Available data

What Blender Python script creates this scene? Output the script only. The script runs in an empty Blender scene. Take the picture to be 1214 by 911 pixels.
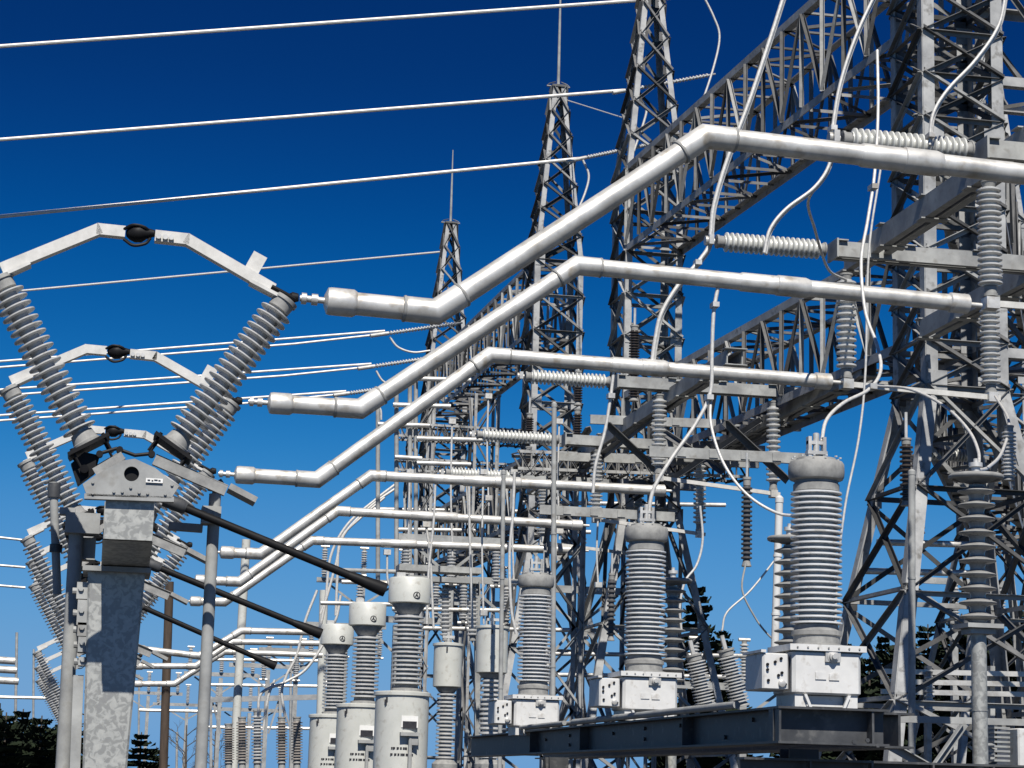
import bpy, bmesh, math, random
from mathutils import Vector, Matrix
random.seed(7)
SC = bpy.context.scene
COL = SC.collection

# ------------------------------------------------------------------ camera
IW, IH, FPX = 1214.0, 911.0, 2466.0
YAW, PITCH, ROLL = 0.190, 0.190, 0.027
CAM = Vector((0, 0, 1.6))
_fw = Vector((math.sin(YAW)*math.cos(PITCH), math.cos(YAW)*math.cos(PITCH), math.sin(PITCH)))
_rt = Vector((math.cos(YAW), -math.sin(YAW), 0))
_up = _rt.cross(_fw)
RT = _rt*math.cos(ROLL) + _up*math.sin(ROLL)
UP = _up*math.cos(ROLL) - _rt*math.sin(ROLL)
FW = _fw
cd = bpy.data.cameras.new('camera')
cam = bpy.data.objects.new('camera', cd)
COL.objects.link(cam)
m = Matrix((RT, UP, -FW)).transposed().to_4x4()
m.translation = CAM
cam.matrix_world = m
cd.sensor_width = 36
cd.lens = FPX/IW*36
cd.clip_start = 0.1
cd.clip_end = 5000
SC.camera = cam

# ------------------------------------------------------------------ light
SUN_EL = math.radians(50)
SUN_AZ = math.radians(184)          # compass from +Y, clockwise: behind the camera
sdir = Vector((math.sin(SUN_AZ)*math.cos(SUN_EL), math.cos(SUN_AZ)*math.cos(SUN_EL), math.sin(SUN_EL)))
sl = bpy.data.lights.new('sun', 'SUN')
sl.energy = 5.0
sl.angle = math.radians(0.5)
sl.color = (1.0, 0.95, 0.87)
so = bpy.data.objects.new('sun', sl)
so.rotation_euler = (-sdir).to_track_quat('-Z', 'Y').to_euler()
so.location = (0, -20, 60)
COL.objects.link(so)
world = bpy.data.worlds.new('World')
SC.world = world
world.use_nodes = True
nt = world.node_tree
bg = nt.nodes['Background']
sky = nt.nodes.new('ShaderNodeTexSky')
sky.sky_type = 'NISHITA'
sky.sun_disc = False
sky.sun_elevation = SUN_EL
sky.sun_rotation = SUN_AZ
sky.altitude = 2500
sky.air_density = 1.0
sky.dust_density = 0.1
sky.ozone_density = 6.0
# deepen the clear winter blue (the photograph's sky is strongly polarised)
k1 = nt.nodes.new('ShaderNodeVectorMath')
k1.operation = 'SCALE'
k1.inputs['Scale'].default_value = 0.08
cv = nt.nodes.new('ShaderNodeRGBCurve')
for ci, P_ in enumerate((((.08, 0.001), (.11, .002), (.15, .014), (.214, .066), (.41, .15), (.6, .14), (1, .10)),
                         ((.144, .03), (.16, .039), (.216, .092), (.389, .262), (.612, .33), (.8, .30), (1, .22)),
                         ((.306, .155), (.335, .19), (.43, .33), (.653, .565), (.756, .58), (.95, .50), (1.2, .36)))):
    c_ = cv.mapping.curves[ci]
    c_.points[0].location = (0, 0)
    c_.points[1].location = P_[-1]
    for q_ in P_[:-1]:
        c_.points.new(*q_)
cv.mapping.use_clip = False
cv.mapping.update()
k2 = nt.nodes.new('ShaderNodeVectorMath')
k2.operation = 'SCALE'
k2.inputs['Scale'].default_value = 1/0.08
nt.links.new(sky.outputs[0], k1.inputs[0])
nt.links.new(k1.outputs[0], cv.inputs['Color'])
nt.links.new(cv.outputs[0], k2.inputs[0])
nt.links.new(k2.outputs[0], bg.inputs['Color'])
bg.inputs['Strength'].default_value = 0.076
SC.view_settings.view_transform = 'Standard'
SC.view_settings.look = 'None'
SC.view_settings.exposure = 0.2
SC.view_settings.gamma = 1.0
SC.view_settings.use_curve_mapping = False
SC.render.engine = 'CYCLES'
SC.cycles.diffuse_bounces = 1
SC.render.resolution_x, SC.render.resolution_y = 1024, 768


def U(px, py, Y):
    """world point at depth plane Y seen at photo position px, py"""
    d = FW*FPX + RT*(px-IW/2) - UP*(py-IH/2)
    return CAM + d*(Y/d.y)


def S(Y, px=600):
    """metres per photo pixel at depth Y"""
    p = U(px, 455, Y)
    return (p-CAM).dot(FW)/FPX


# ------------------------------------------------------------------ materials
def nodes(name):
    mt = bpy.data.materials.new(name)
    mt.use_nodes = True
    t = mt.node_tree
    return mt, t, t.nodes['Principled BSDF']


def mat(name, c1, c2, scale=6.0, rough=0.5, metal=0.0, rvar=0.12, bump=0.0, detail=6, streak=False, lo=0.35, hi=0.7, spec=None, c3=None, s3=40):
    mt, t, b = nodes(name)
    N, L = t.nodes, t.links
    tc = N.new('ShaderNodeTexCoord')
    mp = N.new('ShaderNodeMapping')
    L.new(tc.outputs['Object'], mp.inputs['Vector'])
    if streak:
        mp.inputs['Scale'].default_value = (1, 1, 0.15)
    nz = N.new('ShaderNodeTexNoise')
    nz.inputs['Scale'].default_value = scale
    nz.inputs['Detail'].default_value = detail
    nz.inputs['Roughness'].default_value = 0.65
    L.new(mp.outputs[0], nz.inputs['Vector'])
    rp = N.new('ShaderNodeValToRGB')
    rp.color_ramp.elements[0].position = lo
    rp.color_ramp.elements[1].position = hi
    rp.color_ramp.elements[0].color = (*c1, 1)
    rp.color_ramp.elements[1].color = (*c2, 1)
    L.new(nz.outputs['Fac'], rp.inputs[0])
    col = rp.outputs[0]
    if c3:
        n3 = N.new('ShaderNodeTexNoise')
        n3.inputs['Scale'].default_value = s3
        n3.inputs['Detail'].default_value = 4
        L.new(tc.outputs['Object'], n3.inputs['Vector'])
        r3 = N.new('ShaderNodeValToRGB')
        r3.color_ramp.elements[0].position = 0.58
        r3.color_ramp.elements[1].position = 0.72
        L.new(n3.outputs['Fac'], r3.inputs[0])
        mx = N.new('ShaderNodeMix')
        mx.data_type = 'RGBA'
        L.new(r3.outputs[0], mx.inputs[0])
        L.new(col, mx.inputs[6])
        mx.inputs[7].default_value = (*c3, 1)
        col = mx.outputs[2]
    L.new(col, b.inputs['Base Color'])
    b.inputs['Metallic'].default_value = metal
    mr = N.new('ShaderNodeMapRange')
    mr.inputs[3].default_value = rough-rvar
    mr.inputs[4].default_value = rough+rvar
    L.new(nz.outputs['Fac'], mr.inputs[0])
    L.new(mr.outputs[0], b.inputs['Roughness'])
    if spec is not None:
        b.inputs['Specular IOR Level'].default_value = spec
    if bump:
        bp = N.new('ShaderNodeBump')
        bp.inputs['Strength'].default_value = bump
        bp.inputs['Distance'].default_value = 0.01
        L.new(nz.outputs['Fac'], bp.inputs['Height'])
        L.new(bp.outputs[0], b.inputs['Normal'])
    return mt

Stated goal
Write out an exact copy of the listing, first line through the line containing "SC.camera = cam", with the pictures left out.

Reply to the task
What Blender Python script creates this scene? Output the script only. The script runs in an empty Blender scene. Take the picture to be 1214 by 911 pixels.
import bpy, bmesh, math, random
from mathutils import Vector, Matrix
random.seed(7)
SC = bpy.context.scene
COL = SC.collection

# ------------------------------------------------------------------ camera
IW, IH, FPX = 1214.0, 911.0, 2466.0
YAW, PITCH, ROLL = 0.190, 0.190, 0.027
CAM = Vector((0, 0, 1.6))
_fw = Vector((math.sin(YAW)*math.cos(PITCH), math.cos(YAW)*math.cos(PITCH), math.sin(PITCH)))
_rt = Vector((math.cos(YAW), -math.sin(YAW), 0))
_up = _rt.cross(_fw)
RT = _rt*math.cos(ROLL) + _up*math.sin(ROLL)
UP = _up*math.cos(ROLL) - _rt*math.sin(ROLL)
FW = _fw
cd = bpy.data.cameras.new('camera')
cam = bpy.data.objects.new('camera', cd)
COL.objects.link(cam)
m = Matrix((RT, UP, -FW)).transposed().to_4x4()
m.translation = CAM
cam.matrix_world = m
cd.sensor_width = 36
cd.lens = FPX/IW*36
cd.clip_start = 0.1
cd.clip_end = 5000
SC.camera = cam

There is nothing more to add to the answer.